Looking at the listing beneath, work out how many lines hold "pixels" and report only that figure.

→ Supplied material
%%

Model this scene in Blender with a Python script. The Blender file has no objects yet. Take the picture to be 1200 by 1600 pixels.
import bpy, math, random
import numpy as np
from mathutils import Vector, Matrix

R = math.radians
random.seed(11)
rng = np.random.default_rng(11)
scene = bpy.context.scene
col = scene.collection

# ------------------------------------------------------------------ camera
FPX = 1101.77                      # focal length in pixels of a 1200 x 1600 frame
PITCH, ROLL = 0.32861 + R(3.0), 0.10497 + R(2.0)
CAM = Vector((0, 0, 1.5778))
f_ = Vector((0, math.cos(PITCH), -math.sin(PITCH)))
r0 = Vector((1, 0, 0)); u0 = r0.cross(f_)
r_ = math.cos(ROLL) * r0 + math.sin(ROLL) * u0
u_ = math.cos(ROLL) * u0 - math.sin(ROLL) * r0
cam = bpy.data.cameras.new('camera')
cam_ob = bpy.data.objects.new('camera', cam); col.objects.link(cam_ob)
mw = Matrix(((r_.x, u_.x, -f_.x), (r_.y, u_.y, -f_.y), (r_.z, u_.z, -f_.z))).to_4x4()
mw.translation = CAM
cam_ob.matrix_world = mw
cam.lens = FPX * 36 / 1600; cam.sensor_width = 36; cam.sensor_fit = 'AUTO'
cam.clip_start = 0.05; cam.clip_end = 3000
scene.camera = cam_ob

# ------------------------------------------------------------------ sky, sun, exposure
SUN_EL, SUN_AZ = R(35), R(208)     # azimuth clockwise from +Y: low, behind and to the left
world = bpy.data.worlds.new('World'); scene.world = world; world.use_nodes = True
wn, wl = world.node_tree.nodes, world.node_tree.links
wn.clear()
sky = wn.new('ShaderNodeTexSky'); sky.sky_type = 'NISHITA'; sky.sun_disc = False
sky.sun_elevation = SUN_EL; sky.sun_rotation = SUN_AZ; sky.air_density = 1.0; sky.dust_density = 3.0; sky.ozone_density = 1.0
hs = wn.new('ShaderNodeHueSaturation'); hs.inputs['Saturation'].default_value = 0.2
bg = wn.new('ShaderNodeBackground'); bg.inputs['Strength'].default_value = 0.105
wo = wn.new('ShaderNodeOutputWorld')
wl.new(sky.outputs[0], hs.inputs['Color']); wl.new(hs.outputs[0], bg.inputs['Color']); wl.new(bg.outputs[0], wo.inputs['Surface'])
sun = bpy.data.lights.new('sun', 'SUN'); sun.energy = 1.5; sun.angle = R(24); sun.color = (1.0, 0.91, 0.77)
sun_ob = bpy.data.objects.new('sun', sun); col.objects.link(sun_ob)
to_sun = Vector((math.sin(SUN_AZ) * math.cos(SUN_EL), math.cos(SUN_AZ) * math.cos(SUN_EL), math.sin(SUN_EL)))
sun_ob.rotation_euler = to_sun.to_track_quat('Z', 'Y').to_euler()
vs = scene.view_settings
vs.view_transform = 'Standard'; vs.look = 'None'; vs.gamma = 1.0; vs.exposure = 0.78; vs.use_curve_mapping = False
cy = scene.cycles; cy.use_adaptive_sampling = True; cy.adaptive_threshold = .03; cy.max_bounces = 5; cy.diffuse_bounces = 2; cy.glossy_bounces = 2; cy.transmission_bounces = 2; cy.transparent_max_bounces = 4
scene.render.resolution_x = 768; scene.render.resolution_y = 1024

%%

→ Correct result
2